Eliminate class allocators and deallocators?
Andrei Alexandrescu
SeeWebsiteForEmail at erdani.org
Tue Oct 6 19:42:58 PDT 2009
Leandro Lucarella wrote:
> Andrei Alexandrescu, el 6 de octubre a las 19:26 me escribiste:
>> Christopher Wright wrote:
>>> What exactly is your suggestion?
>>>
>>> It seems that you mean that:
>>> delete obj;
>>>
>>> should call a destructor but not call delete() or notify the GC
>>> that the memory is free.
>> That is correct. In particular, an object remains usable after delete.
>
> Why would you do that? What is the rationale to not notify the GC?
Because there may be other live references to the object.
>>> You're saying that there is a problem, but you're not telling us
>>> what's wrong. Why the hell do you want to destroy an object
>>> without recycling its memory? Why does the inability to do so
>>> cause a problem?
>> The matter has been discussed quite a bit around here and in other
>> places. I'm not having as much time as I'd want to explain things.
>> In short, destroying without freeing memory avoids dangling
>> references and preserves memory safety without impacting on other
>> resources.
>
> But D is a system programming language.
Well it is but there are quite a few more things at stake. First, it is
a reality that it is often desirable to distinguish between calling the
destructor and reclaiming memory.
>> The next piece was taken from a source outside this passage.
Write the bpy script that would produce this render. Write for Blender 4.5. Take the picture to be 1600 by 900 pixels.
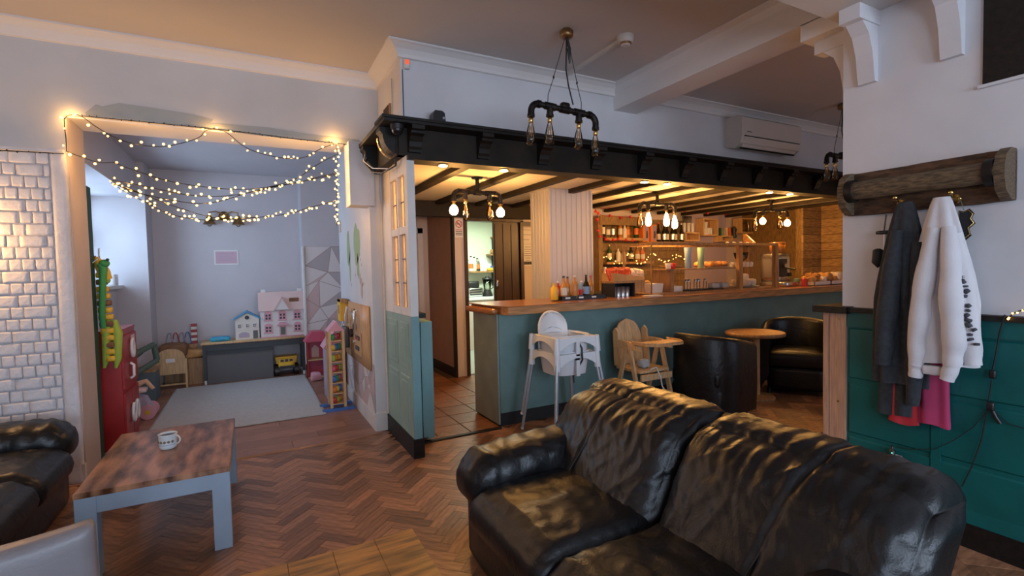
import bpy, bmesh, math, random
from mathutils import Vector, Matrix, noise
random.seed(7)
PI = math.pi
scene = bpy.context.scene
for _o in list(bpy.data.objects):
    bpy.data.objects.remove(_o)
C = scene.collection

# ------------------------------------------------------------------ camera
FPX, CAM_H = 768.83, 1.5
YAW, PITCH, ROLL = 0.48865, -0.039433, -0.022593
_f = Vector((math.sin(YAW)*math.cos(PITCH), math.cos(YAW)*math.cos(PITCH), math.sin(PITCH)))
_r0 = Vector((math.cos(YAW), -math.sin(YAW), 0)); _u0 = _r0.cross(_f)
_r = _r0*math.cos(ROLL)+_u0*math.sin(ROLL); _u = -_r0*math.sin(ROLL)+_u0*math.cos(ROLL)
cam_d = bpy.data.cameras.new('camera'); cam = bpy.data.objects.new('camera', cam_d); C.objects.link(cam)
cam_d.sensor_width = 36; cam_d.lens = FPX/1600*36; cam_d.clip_start = .05; cam_d.clip_end = 200
cam.matrix_world = Matrix(((_r.x, _u.x, -_f.x, 0), (_r.y, _u.y, -_f.y, 0), (_r.z, _u.z, -_f.z, CAM_H), (0, 0, 0, 1)))
scene.camera = cam

def at(px, py, X=None, Y=None, Z=None):
    """a point of the place, measured off the photograph on a known wall, floor or table plane"""
    d = _f+_r*((px-800)/FPX)-_u*((py-450)/FPX)
    t = X/d.x if X is not None else (Y/d.y if Y is not None else (Z-CAM_H)/d.z)
    return Vector((0, 0, CAM_H))+d*t

# ------------------------------------------------------------------ world, exposure
scene.view_settings.view_transform = 'Standard'
scene.view_settings.look = 'None'
scene.view_settings.gamma = 1
scene.view_settings.use_curve_mapping = False
scene.view_settings.exposure = 0.3
w = bpy.data.worlds.new('sky'); scene.world = w; w.use_nodes = True
_nt = w.node_tree; _nt.nodes.clear()
_bg = _nt.nodes.new('ShaderNodeBackground'); _wo = _nt.nodes.new('ShaderNodeOutputWorld')
_bg.inputs[0].default_value = (.42, .62, 1, 1); _bg.inputs[1].default_value = .5
_nt.links.new(_bg.outputs[0], _wo.inputs[0])

def area(name, loc, rot, sx, sy, power, col, spread=PI):
    d = bpy.data.lights.new(name, 'AREA'); d.shape = 'RECTANGLE'; d.size = sx; d.size_y = sy
    d.energy = power; d.color = col; d.spread = spread
    o = bpy.data.objects.new(name, d); o.location = loc; o.rotation_euler = rot; C.objects.link(o)
    return o
def point(name, loc, power, col, rad=.03):
    d = bpy.data.lights.new(name, 'POINT'); d.energy = power; d.color = col; d.shadow_soft_size = rad
    o = bpy.data.objects.new(name, d); o.location = loc; C.objects.link(o)
    return o
def spot(name, loc, power, col, angle=1.7, rad=.03):
    d = bpy.data.lights.new(name, 'SPOT'); d.energy = power; d.color = col; d.shadow_soft_size = rad
    d.spot_size = angle; d.spot_blend = .6
    o = bpy.data.objects.new(name, d); o.location = loc; C.objects.link(o)
    return o
WARM = (1, .56, .22); WARMER = (1, .47, .14); COOL = (.66, .80, 1)
# daylight in the openings of the two windows of the back wall and of the play room window
area('daylight_window_rear', (-1.0, -3.12, 1.75), (PI/2, 0, 0), 2.3, 1.6, 84, COOL)
area('daylight_window_rear', (1.9, -3.12, 1.75), (PI/2, 0, 0), 1.9, 1.6, 84, COOL)
area('daylight_window_playroom', (-1.86, 6.85, 1.95), (0, -PI/2, 0), 1.1, 1.9, 52, (.52, .73, 1))
area('daylight_window_lounge', (6.2, -.92, 1.75), (PI/2, 0, 0), 2.0, 1.6, 14, COOL)

# ------------------------------------------------------------------ materials
M = {}
def mat(name, col, rough=.6, metal=0, var=.0, vscale=6, bump=0, bscale=40, emit=None, es=0, spec=.5,
        stretch=(1, 1, 1), col2=None, coat=0, rand=0, sheen=0, det=4):
    m = bpy.data.materials.new(name); m.use_nodes = True; nt = m.node_tree
    b = nt.nodes['Principled BSDF']
    b.inputs['Base Color'].default_value = (*col, 1); b.inputs['Roughness'].default_value = rough
    b.inputs['Metallic'].default_value = metal; b.inputs['Specular IOR Level'].default_value = spec
    b.inputs['Coat Weight'].default_value = coat; b.inputs['Sheen Weight'].default_value = sheen
    if emit:
        b.inputs['Emission Color'].default_value = (*emit, 1); b.inputs['Emission Strength'].default_value = es
    L = nt.links.new
    if var or bump or col2:
        tc = nt.nodes.new('ShaderNodeTexCoord'); mp = nt.nodes.new('ShaderNodeMapping')
        mp.inputs['Scale'].default_value = stretch; L(tc.outputs['Object'], mp.inputs[0])
    last = None
    if var or col2:
        n = nt.nodes.new('ShaderNodeTexNoise'); n.inputs['Scale'].default_value = vscale; n.inputs['Detail'].default_value = det
        L(mp.outputs[0], n.inputs['Vector'])
        r = nt.nodes.new('ShaderNodeValToRGB'); r.color_ramp.elements[0].position = .36; r.color_ramp.elements[1].position = .64
        a = [max(0, c*(1-var)) for c in col]; z = col2 if col2 else [min(1, c*(1+var)) for c in col]
        r.color_ramp.elements[0].color = (*a, 1); r.color_ramp.elements[1].color = (*z, 1)
        L(n.outputs['Fac'], r.inputs[0]); last = r.outputs[0]; L(last, b.inputs['Base Color'])
    if rand:
        oi = nt.nodes.new('ShaderNodeObjectInfo'); ge = nt.nodes.new('ShaderNodeNewGeometry')
        ad = nt.nodes.new('ShaderNodeMath'); ad.operation = 'ADD'
        L(oi.outputs['Random'], ad.inputs[0]); L(ge.outputs['Random Per Island'], ad.inputs[1])
        fr = nt.nodes.new('ShaderNodeMath'); fr.operation = 'FRACT'; L(ad.outputs[0], fr.inputs[0])
        mr = nt.nodes.new('ShaderNodeMapRange'); mr.inputs['To Min'].default_value = 1-rand; mr.inputs['To Max'].default_value = 1+rand
        L(fr.outputs[0], mr.inputs[0])
        mx = nt.nodes.new('ShaderNodeVectorMath'); mx.operation = 'SCALE'
        if last: L(last, mx.inputs[0])
        else: mx.inputs[0].default_value = col
        L(mr.outputs[0], mx.inputs['Scale']); L(mx.outputs[0], b.inputs['Base Color'])
    if bump:
        n2 = nt.nodes.new('ShaderNodeTexNoise'); n2.inputs['Scale'].default_value = bscale; n2.inputs['Detail'].default_value = 3
        L(mp.outputs[0], n2.inputs['Vector'])
        bp = nt.nodes.new('ShaderNodeBump'); bp.inputs['Strength'].default_value = bump; bp.inputs['Distance'].default_value = .02
        L(n2.outputs['Fac'], bp.inputs['Height']); L(bp.outputs[0], b.inputs['Normal'])
    M[name] = m
    return m
def glass(name, tint=(1, 1, 1), gl=.12, rough=.02):
    m = bpy.data.materials.new(name); m.use_nodes = True; nt = m.node_tree; nt.nodes.clear()
    t = nt.nodes.new('ShaderNodeBsdfTransparent'); t.inputs[0].default_value = (*tint, 1)
    g = nt.nodes.new('ShaderNodeBsdfGlossy'); g.inputs['Roughness'].default_value = rough
    lw = nt.nodes.new('ShaderNodeLayerWeight'); lw.inputs['Blend'].default_value = gl
    mx = nt.nodes.new('ShaderNodeMixShader'); o = nt.nodes.new('ShaderNodeOutputMaterial')
    nt.links.new(lw.outputs['Fresnel'], mx.inputs[0]); nt.links.new(t.outputs[0], mx.inputs[1]); nt.links.new(g.outputs[0], mx.inputs[2])
    nt.links.new(mx.outputs[0], o.inputs[0]); M[name] = m
    return m
def frosted(name):
    m = bpy.data.materials.new(name); m.use_nodes = True; nt = m.node_tree; nt.nodes.clear()
    t = nt.nodes.new('ShaderNodeBsdfTransparent'); t.inputs[0].default_value = (1, .93, .86, 1)
    tl = nt.nodes.new('ShaderNodeBsdfTranslucent'); tl.inputs[0].default_value = (.95, .85, .76, 1)
    g = nt.nodes.new('ShaderNodeBsdfGlossy'); g.inputs['Roughness'].default_value = .12
    a = nt.nodes.new('ShaderNodeMixShader'); a.inputs[0].default_value = .55
    b = nt.nodes.new('ShaderNodeMixShader'); b.inputs[0].default_value = .10; o = nt.nodes.new('ShaderNodeOutputMaterial'); L = nt.links.new
    L(t.outputs[0], a.inputs[1]); L(tl.outputs[0], a.inputs[2]); L(a.outputs[0], b.inputs[1]); L(g.outputs[0], b.inputs[2]); L(b.outputs[0], o.inputs[0]); M[name] = m
    return m
def emat(name, col, s):
    m = bpy.data.materials.new(name); m.use_nodes = True; nt = m.node_tree; nt.nodes.clear()
    e = nt.nodes.new('ShaderNodeEmission'); e.inputs[0].default_value = (*col, 1); e.inputs[1].default_value = s
    o = nt.nodes.new('ShaderNodeOutputMaterial'); nt.links.new(e.outputs[0], o.inputs[0]); M[name] = m
    return m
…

D's current delete continues the bad
tradition started by C++ of conflating the two.
> If you wrote delete x; the
> language should assume you know what you're doing.
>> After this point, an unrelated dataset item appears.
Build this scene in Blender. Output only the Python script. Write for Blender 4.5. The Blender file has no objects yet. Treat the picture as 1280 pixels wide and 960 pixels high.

I think delete should be present in SafeD and if you want manual memory
management you should build on malloc and free.
> If you only want to
> "deinitialize" an object, you can write a .destroy() method for example,
> and call that. I think delete have a strong established semantic to change
> it now, and without any gain.
It has a thoroughly broken and undesired semantics. It would be a step
forward to divorce it of that. In fact i'd love to simply make delete
disappear as a keyword and make it a function.
>>> It seems like a performance hack to me -- you've got an object
>>> that isn't valid anymore, but you want to hang on to the memory
>>> for some other purpose. And you could override new() and delete(),
>>> but you don't want to incur the performance penalty of calling the
>>> runtime to fetch the deallocator.
>> It's a safety hack, not a performance hack.
>
> But you shouldn't provide safety where the programmer is not expecting it.
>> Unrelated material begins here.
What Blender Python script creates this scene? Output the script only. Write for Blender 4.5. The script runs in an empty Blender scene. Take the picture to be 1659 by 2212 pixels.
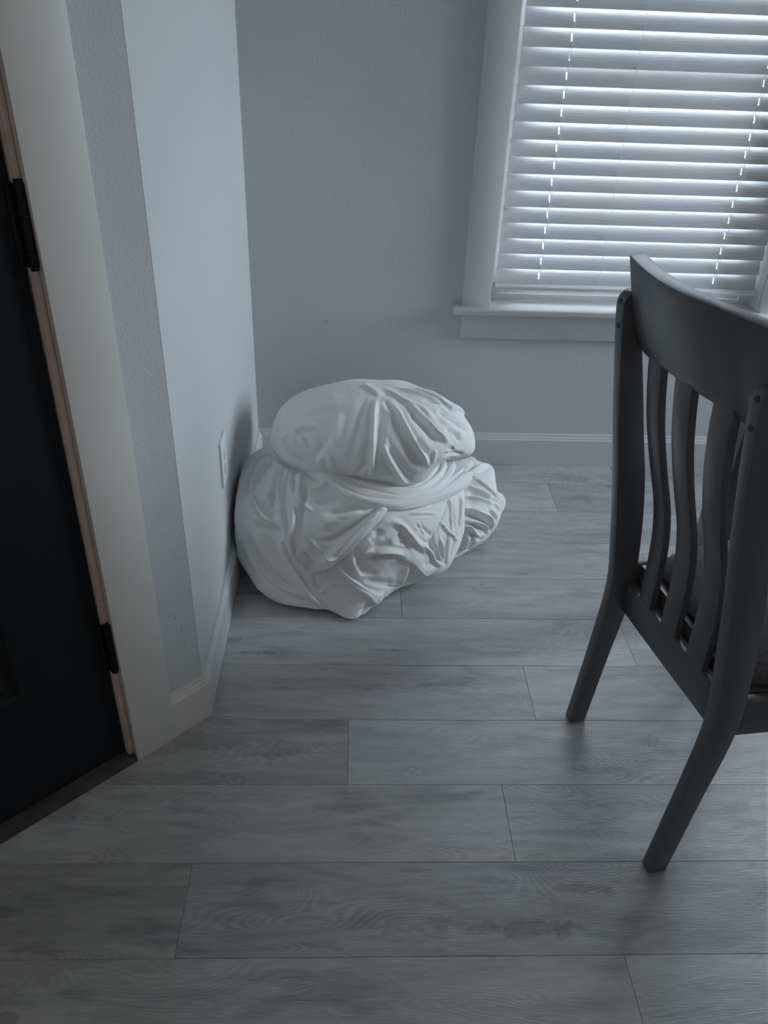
import bpy, bmesh, math, random
from mathutils import Vector, Matrix
import numpy as np
random.seed(7)
S = bpy.context.scene
COL = S.collection
# ------------------------------------------------------------------ camera
PITCH, YAW, ROLL, FPX = 0.5693535, 0.04893059, 0.04056038, 1734.85
CAM_H = 1.385
def cam_matrix():
    ca, sa, cb, sb, cc, sc = (math.cos(PITCH), math.sin(PITCH), math.cos(YAW), math.sin(YAW), math.cos(ROLL), math.sin(ROLL))
    B = np.array([[1, 0, 0], [0, 0, -1], [0, 1, 0]], float)
    Y = np.array([[cb, -sb, 0], [sb, cb, 0], [0, 0, 1]])
    P = np.array([[1, 0, 0], [0, ca, -sa], [0, sa, ca]])
    R = np.array([[cc, -sc, 0], [sc, cc, 0], [0, 0, 1]])
    M = R @ P @ B @ Y          # world -> (right, down, forward)
    m = Matrix.Identity(4)
    for i in range(3):
        m[i][0], m[i][1], m[i][2] = M[0][i], -M[1][i], -M[2][i]
    m[2][3] = CAM_H
    return m
cd = bpy.data.cameras.new('camera')
cam = bpy.data.objects.new('camera', cd); COL.objects.link(cam)
cam.matrix_world = cam_matrix()
cd.sensor_fit = 'VERTICAL'; cd.sensor_height = 24.0
cd.lens = FPX / 2212 * 24.0
cd.clip_start = 0.02
S.camera = cam
# ------------------------------------------------------------------ view + light
S.view_settings.view_transform = 'Standard'
S.view_settings.look = 'None'
S.view_settings.gamma = 1
S.view_settings.use_curve_mapping = False
S.view_settings.exposure = 0.42
S.cycles.use_denoising = True
S.cycles.max_bounces = 10
S.cycles.diffuse_bounces = 7
S.cycles.sample_clamp_indirect = 6
S.cycles.caustics_reflective = False
S.cycles.caustics_refractive = False
w = bpy.data.worlds.new('sky'); S.world = w; w.use_nodes = True
nt = w.node_tree; nt.nodes.clear()
wo = nt.nodes.new('ShaderNodeOutputWorld'); bg = nt.nodes.new('ShaderNodeBackground')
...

> delete is for *manual* memory management. It makes no sense to guarantee
> that the memory is *not* freed. It makes sense not guaranteeing that it
> will actually be freed either. I think that's a good idea actually,
> because it gives more flexibility to the GC implementation.
I think we should move away from the idea that delete is for manual
memory management. We should leave that to the likes of malloc and free
alone.
>>> The only remaining use that I see is a way to reset a shared
>>> object without explicitly passing around a reference to the new
>>> version of the object. This seems potentially dangerous, and
>>> nothing I want for default behavior.
>> Well incidentally at least as of now "delete obj" puts null in obj...
>
> That's nice :)
I think it's a false sense of security. C++ beginners keep on suggesting
that feature and C++ pundits keep on explaining them that it's ungainful.